Sunday, October 02, 2022

Encounters of the First Kind : Peter Larlham

Peter Larlham at Pima Point.

My first conversation with Peter Larlham began with a shudder. In his first breath he asked my age. This being the day after my 81st birthday he found me in a weakened state. I had not taken the event well. 81 sounded more like a death sentence.

To compound the felony, he expressed amazement and intimated that my demise was nigh.  

“That’s really old. I’m 76.” As if that were prepubescent.

I whimpered, “But I don’t feel 81.” I lied.

Both of our in-depth conversations turned to aging and the malicious manifestations of that malady. Bad back. Worse balance. Replacement parts. Shrinkage. Flabby stomach and no ass. Scoff if you must. Every man I know of a certain age has lost muscle mass and most of it vacated his nether regions. Peter quoted a line from Shakespeare in which an elderly gentleman laments that he no longer fills his “pantaloons.” I am guilty as charged. My buttocks are absent without leave.

I introduced you to Peter last time. He’s the chap I met at the Grand Canyon two weeks ago, the affable storyteller of mythic proportions. Peter, as you may recall, grew up in Africa and was schooled in Africa and England before getting his Ph.D. in Theatre at NYU.  He told me he attended boarding school for 12 years. While attending school in England he came home to Africa once a year whether he needed to or not. It’s an existence that seems classically British and aloof to a white bread American kid of the 50s like me.

He said he was lucky to pass his exams so he could attend university. He chose Natal University in Durbin, South Africa, a city on the Indian Ocean which boasted a heady stew of Native Africans, Indians, and the English. It sounded idyllic. 

When Peter arrived at Natal, he and his best mate looked down from a hill overlooking the campus and observed a building where a steady stream of girls were entering and leaving. Peter turned to his friend and proclaimed, “That’s the school we’re going to attend, Alfie.” So, Peter’s career in theatre was spawned by raging hormones. The bard, the boards and the babes beckoned. He met Margaret his future wife of 51 years at Natal and retired as a Professor of Theatre at San Diego State University after 36 years. Imagine Peter’s story if the long line of lovelies in Durbin had been aspiring nurses not actors.

He told me he awarded only A’s his last five years of teaching. “Who am I to judge an art form?” he pondered. Who indeed.

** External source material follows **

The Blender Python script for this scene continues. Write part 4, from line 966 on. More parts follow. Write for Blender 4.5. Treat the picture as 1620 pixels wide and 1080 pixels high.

On the first day of class in his very last semester of teaching, he saw an unfamiliar face in the classroom. He asked her name. She wasn’t registered for the class according to his list of new students. When questioned she replied, “I’m not. But I didn’t come to class at all last semester, and you still gave me an A. So, I decided I might as well see what I missed.” You and I can ponder the efficacy of the straight A model but it's a great story well told.

Two experiences foretold Peter and Margaret’s lives and careers in the U.S. They honeymooned in New York City in 1972 and fell in love with the freedom and vitality of America. The contrast to Apartheid Africa couldn’t have been more stark. In a moment of riveting clarity Peter describes that revelation and a second moment when they knew they had to escape Africa.

Their young son had just drawn a picture of a British Colonial soldier on horseback shooting a Zulu warrior through the heart. In drawing the warrior’s heart is gushing blood. His son’s teacher patted the boy on the shoulder and told him, “Excellent job, Lewis.”

“That’s when I knew we had to get out of Africa.” Peter told me.

Peter Larlham speaks Zulu and wrote the definitive book on Black Theatre, Dance and Ritual in South Africa.

Since 2008 he has worked to transform The Mnyakongo Primary School in Tanzania. Appalled by the condition of the school’s library he has returned every year first to build a new one stocked with 8,500 books, then to install electricity and running water and to buy goats to provide milk for school lunches. These efforts expand each year under his impassioned leadership.

For this work he is the first recipient of the Ray Sylvester Phi Kappa Phi Distinguished Service Award for service that extends beyond academia.

And speaking of age, on our last evening of mediocre pizza, tepid pilsner, and zippy repartee he probed a second time, “Aren’t people shocked when you tell them how old you are?”

Sadly, the only one shocked is you, my new best friend. Well, and maybe me.


Anonymous said...

Haha! Never thought I’d wish I could be 80 again! 81 down, 19 to go!! Great post, youngster!

John Farnsworth said...

Haha! Never thought I’d wish I could be 80 again! 81 down 29 to go!! Great post, youngster!

Steve Immel said...

Isn't it pathetic? I'm angling for 79. I hate 8s.

Blacks Crossing said...

One thing that age must be doing for you, Amigo, is enhanceing your writing skills. This piece is one of your very best. You must have been inspired. It rates right up there with your recollections of the restaurant industry. Just divine. So glad you met Peter Larlham and shared some of his life with your blog readers in such an eloquent way. Thanks, Steve! May we have more, Sir?